◆ **Brief**:
Pictures are to be left out. Copy exactly the lines from the one containing "What Blender Python" to the one containing "COL = SC.collection", both ends kept.

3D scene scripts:
-- begin --
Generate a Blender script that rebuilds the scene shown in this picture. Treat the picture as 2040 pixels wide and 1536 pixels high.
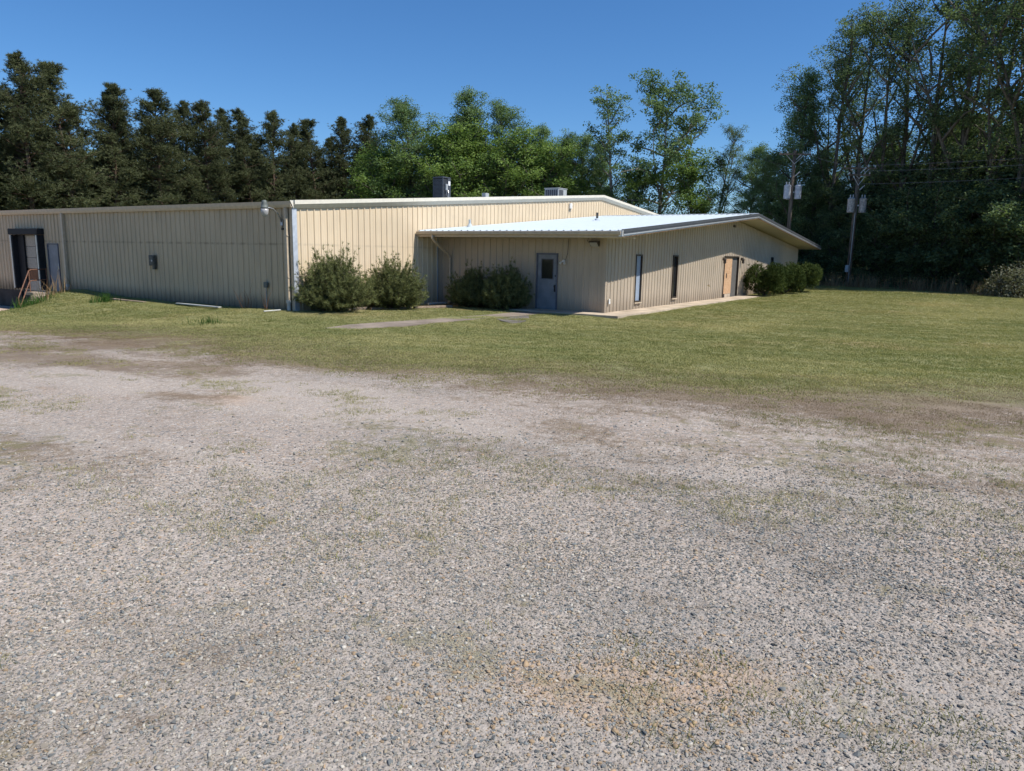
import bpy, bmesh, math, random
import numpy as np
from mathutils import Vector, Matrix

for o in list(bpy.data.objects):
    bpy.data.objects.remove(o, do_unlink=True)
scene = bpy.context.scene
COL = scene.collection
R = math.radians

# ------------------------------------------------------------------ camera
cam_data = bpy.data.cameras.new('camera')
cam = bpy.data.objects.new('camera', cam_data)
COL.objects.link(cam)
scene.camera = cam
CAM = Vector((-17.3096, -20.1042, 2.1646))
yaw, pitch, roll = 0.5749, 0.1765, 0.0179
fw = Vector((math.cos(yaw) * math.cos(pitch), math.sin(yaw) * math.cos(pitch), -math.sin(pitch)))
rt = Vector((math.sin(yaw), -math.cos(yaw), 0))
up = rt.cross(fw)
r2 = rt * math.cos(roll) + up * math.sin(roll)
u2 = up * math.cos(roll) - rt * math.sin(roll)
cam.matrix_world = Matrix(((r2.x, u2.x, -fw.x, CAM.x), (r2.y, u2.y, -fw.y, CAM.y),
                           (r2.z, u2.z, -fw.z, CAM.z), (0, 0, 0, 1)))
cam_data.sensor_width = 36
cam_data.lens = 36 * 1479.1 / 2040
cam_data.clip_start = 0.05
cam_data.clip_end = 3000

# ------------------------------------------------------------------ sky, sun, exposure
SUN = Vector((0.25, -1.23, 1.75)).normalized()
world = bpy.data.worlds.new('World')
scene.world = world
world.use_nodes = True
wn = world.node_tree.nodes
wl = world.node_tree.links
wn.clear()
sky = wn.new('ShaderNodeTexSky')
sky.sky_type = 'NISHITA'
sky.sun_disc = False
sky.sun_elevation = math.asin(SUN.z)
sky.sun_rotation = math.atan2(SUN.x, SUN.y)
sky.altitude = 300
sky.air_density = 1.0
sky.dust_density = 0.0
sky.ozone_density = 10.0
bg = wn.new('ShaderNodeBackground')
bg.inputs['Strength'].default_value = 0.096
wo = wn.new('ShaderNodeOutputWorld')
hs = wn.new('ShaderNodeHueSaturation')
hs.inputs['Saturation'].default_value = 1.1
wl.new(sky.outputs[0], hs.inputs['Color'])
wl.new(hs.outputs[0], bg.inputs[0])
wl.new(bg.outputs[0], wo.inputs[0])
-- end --
-- begin --
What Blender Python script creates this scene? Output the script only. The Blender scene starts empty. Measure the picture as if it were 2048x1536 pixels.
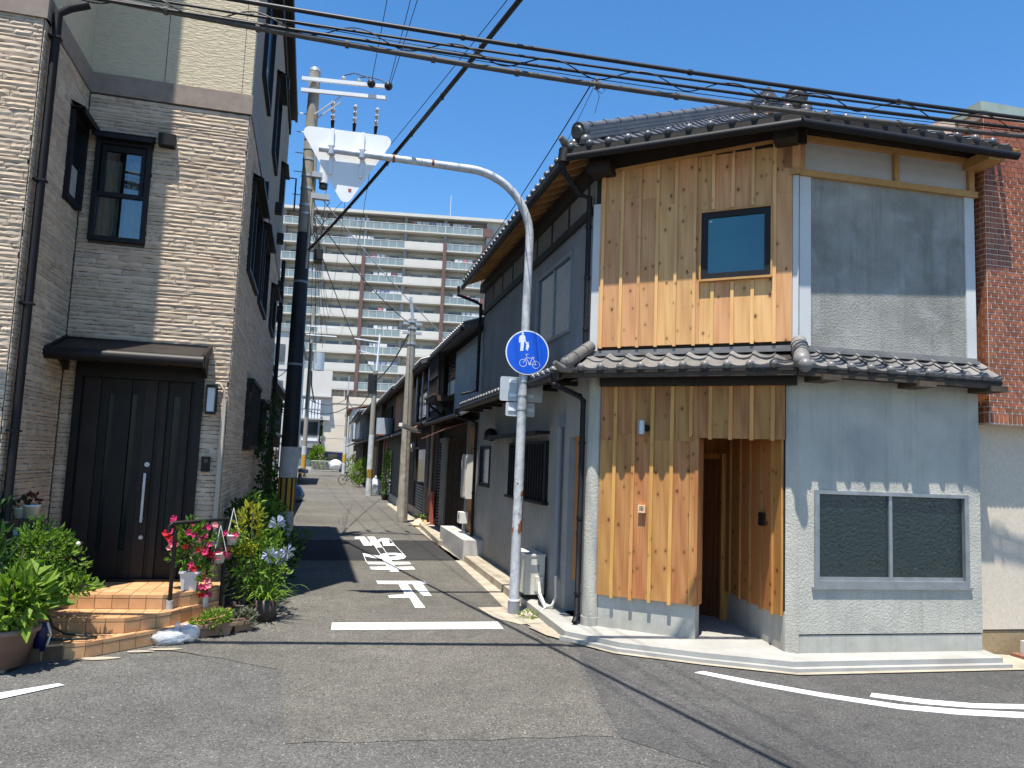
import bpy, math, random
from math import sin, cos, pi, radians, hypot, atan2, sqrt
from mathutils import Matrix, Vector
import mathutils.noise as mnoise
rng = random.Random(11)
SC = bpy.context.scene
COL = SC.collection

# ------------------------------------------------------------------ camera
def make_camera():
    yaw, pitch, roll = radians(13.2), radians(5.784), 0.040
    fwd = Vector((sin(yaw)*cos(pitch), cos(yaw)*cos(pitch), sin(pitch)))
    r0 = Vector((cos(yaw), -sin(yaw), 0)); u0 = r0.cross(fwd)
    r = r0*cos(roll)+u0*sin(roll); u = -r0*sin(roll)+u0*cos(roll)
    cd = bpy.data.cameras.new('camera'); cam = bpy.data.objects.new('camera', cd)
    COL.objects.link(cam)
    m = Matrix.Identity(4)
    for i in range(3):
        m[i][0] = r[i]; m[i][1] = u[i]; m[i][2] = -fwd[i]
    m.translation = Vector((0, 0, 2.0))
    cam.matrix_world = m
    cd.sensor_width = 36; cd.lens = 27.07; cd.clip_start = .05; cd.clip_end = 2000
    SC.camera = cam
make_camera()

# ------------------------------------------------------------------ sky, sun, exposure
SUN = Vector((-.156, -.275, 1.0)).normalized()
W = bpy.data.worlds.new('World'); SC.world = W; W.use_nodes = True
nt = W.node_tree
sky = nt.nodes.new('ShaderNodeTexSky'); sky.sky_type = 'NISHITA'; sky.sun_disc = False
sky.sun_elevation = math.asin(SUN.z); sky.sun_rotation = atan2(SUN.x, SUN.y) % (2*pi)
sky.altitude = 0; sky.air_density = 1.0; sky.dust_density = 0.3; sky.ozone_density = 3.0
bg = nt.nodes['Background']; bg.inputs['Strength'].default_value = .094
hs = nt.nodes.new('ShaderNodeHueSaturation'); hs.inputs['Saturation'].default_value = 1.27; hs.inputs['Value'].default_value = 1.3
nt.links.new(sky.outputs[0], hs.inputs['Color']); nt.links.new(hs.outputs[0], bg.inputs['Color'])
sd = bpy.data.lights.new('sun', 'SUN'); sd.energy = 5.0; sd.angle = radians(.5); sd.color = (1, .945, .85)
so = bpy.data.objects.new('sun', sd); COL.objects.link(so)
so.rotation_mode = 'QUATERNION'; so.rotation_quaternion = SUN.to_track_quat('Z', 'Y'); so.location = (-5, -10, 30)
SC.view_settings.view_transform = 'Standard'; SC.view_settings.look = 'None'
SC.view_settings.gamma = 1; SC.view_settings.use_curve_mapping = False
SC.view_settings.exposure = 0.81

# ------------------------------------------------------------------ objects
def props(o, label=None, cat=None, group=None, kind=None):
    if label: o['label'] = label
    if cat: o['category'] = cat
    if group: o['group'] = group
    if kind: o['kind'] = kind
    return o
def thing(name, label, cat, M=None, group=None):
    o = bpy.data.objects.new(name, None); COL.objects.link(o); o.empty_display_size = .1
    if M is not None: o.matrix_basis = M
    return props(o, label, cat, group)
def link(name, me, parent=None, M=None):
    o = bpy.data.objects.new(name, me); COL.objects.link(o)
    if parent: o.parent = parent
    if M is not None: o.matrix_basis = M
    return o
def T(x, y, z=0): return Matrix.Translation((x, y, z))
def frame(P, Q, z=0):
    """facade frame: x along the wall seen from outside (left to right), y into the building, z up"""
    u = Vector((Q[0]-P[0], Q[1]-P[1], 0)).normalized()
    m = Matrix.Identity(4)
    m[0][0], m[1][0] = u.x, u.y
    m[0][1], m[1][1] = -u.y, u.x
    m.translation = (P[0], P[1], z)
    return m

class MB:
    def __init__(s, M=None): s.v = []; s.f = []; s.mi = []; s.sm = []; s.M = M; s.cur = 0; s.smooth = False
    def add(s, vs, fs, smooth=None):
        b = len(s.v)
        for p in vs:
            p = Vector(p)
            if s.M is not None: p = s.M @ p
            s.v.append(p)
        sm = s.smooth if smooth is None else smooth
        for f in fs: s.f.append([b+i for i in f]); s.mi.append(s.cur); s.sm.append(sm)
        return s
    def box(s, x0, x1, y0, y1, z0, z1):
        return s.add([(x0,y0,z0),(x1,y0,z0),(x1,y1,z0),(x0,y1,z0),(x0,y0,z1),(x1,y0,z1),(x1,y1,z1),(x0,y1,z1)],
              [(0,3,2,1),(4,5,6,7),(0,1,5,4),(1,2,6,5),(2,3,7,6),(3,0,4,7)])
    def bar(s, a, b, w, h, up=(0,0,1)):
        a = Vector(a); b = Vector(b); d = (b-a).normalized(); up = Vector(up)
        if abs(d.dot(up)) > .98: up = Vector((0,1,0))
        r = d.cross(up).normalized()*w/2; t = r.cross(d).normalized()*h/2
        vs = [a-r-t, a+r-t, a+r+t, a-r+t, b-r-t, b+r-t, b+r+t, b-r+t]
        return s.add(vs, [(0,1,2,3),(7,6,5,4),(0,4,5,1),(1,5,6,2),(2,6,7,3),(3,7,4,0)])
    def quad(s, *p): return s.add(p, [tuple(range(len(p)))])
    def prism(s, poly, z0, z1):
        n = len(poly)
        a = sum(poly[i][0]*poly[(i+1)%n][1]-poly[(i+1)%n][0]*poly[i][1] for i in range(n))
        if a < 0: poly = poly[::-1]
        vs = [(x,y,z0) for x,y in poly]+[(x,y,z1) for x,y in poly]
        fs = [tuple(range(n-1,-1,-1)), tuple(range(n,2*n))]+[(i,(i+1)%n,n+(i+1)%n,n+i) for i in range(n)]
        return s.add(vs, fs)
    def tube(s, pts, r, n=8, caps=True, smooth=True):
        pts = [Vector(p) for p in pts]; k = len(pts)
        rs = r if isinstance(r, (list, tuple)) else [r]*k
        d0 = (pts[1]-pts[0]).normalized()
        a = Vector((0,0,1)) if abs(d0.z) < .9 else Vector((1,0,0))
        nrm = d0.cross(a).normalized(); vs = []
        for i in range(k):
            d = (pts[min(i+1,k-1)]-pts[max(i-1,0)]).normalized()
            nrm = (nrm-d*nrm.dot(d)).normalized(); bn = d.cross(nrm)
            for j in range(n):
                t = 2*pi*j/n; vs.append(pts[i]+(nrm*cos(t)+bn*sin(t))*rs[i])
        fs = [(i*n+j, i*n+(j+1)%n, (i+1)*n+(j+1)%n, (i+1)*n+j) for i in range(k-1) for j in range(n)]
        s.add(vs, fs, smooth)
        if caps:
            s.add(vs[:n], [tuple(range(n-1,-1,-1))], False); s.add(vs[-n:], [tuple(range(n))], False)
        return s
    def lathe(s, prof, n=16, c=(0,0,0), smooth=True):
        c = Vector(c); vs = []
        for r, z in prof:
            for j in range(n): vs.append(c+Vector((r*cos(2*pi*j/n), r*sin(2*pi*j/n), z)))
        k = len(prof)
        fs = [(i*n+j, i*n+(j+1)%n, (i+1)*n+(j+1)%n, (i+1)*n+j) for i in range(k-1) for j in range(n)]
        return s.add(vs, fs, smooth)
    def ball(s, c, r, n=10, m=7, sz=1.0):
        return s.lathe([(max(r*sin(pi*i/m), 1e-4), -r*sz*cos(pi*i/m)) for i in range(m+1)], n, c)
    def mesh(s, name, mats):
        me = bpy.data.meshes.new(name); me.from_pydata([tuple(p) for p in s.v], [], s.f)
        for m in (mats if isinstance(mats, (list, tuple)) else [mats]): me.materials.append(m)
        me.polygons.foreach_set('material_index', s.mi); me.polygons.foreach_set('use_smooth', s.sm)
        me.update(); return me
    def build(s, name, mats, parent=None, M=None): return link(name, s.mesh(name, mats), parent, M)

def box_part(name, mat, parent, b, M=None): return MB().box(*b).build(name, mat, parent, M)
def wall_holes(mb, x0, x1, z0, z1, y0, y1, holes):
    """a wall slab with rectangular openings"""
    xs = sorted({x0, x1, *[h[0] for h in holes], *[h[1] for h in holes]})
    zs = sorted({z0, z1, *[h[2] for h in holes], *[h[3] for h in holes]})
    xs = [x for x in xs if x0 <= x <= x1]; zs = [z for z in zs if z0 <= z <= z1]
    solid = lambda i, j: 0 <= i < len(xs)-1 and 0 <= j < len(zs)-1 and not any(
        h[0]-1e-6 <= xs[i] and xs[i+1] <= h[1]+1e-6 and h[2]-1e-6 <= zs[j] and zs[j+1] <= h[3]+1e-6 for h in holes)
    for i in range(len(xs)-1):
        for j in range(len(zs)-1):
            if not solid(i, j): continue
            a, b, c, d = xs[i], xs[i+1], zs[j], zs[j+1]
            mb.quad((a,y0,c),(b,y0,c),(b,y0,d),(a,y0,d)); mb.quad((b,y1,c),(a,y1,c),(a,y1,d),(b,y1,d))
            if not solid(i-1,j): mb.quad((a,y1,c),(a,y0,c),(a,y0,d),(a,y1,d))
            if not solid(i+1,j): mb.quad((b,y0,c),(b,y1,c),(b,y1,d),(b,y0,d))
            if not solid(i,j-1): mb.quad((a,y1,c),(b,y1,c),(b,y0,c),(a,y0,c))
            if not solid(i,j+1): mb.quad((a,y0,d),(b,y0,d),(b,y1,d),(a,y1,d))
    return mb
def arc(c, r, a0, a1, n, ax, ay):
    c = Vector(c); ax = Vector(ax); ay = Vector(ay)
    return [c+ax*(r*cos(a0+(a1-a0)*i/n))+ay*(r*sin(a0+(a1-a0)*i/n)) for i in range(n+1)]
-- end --
-- begin --
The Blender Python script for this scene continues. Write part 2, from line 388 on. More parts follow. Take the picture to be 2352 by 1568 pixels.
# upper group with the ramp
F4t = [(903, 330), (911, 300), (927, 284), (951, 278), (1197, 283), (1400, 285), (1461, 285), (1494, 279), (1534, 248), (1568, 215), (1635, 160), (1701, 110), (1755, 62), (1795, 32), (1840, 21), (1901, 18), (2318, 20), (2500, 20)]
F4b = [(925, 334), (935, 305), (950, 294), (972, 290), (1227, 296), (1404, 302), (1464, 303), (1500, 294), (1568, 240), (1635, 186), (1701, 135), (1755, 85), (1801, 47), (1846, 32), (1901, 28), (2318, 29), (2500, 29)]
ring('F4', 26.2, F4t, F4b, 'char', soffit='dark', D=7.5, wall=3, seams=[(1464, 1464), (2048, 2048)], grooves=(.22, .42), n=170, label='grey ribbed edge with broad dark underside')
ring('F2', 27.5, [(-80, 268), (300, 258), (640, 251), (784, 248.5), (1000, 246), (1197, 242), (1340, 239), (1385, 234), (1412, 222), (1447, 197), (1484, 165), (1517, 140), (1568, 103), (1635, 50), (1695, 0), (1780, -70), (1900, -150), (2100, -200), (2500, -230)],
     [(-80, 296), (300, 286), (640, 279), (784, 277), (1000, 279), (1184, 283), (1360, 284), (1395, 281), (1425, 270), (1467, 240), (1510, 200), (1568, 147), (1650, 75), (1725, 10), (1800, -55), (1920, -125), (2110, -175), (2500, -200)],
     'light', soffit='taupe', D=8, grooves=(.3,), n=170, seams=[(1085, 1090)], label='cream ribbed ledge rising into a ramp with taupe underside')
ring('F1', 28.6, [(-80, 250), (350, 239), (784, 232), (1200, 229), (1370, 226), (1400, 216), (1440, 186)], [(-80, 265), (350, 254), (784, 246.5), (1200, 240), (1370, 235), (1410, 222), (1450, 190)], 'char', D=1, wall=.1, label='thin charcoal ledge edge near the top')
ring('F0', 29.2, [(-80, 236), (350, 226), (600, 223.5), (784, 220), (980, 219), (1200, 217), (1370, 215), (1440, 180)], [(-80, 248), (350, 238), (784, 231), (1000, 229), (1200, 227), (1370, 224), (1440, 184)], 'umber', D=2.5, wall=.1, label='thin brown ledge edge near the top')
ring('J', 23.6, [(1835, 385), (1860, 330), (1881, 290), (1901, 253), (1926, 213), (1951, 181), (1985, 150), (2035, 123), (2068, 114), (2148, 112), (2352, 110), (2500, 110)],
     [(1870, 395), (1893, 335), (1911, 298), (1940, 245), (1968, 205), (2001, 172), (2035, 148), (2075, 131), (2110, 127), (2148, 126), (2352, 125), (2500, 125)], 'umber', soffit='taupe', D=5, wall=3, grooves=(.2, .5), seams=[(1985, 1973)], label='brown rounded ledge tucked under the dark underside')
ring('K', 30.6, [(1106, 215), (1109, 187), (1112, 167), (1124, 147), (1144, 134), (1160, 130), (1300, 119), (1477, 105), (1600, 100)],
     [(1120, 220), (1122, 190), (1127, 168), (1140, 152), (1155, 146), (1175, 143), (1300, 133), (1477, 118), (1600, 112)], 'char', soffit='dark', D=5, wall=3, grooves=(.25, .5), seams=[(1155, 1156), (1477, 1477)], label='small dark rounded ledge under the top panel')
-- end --
◆ **Result of the task**:
What Blender Python script creates this scene? Output the script only. The Blender scene starts empty. Measure the picture as if it were 2048x1536 pixels.
import bpy, math, random
from math import sin, cos, pi, radians, hypot, atan2, sqrt
from mathutils import Matrix, Vector
import mathutils.noise as mnoise
rng = random.Random(11)
SC = bpy.context.scene
COL = SC.collection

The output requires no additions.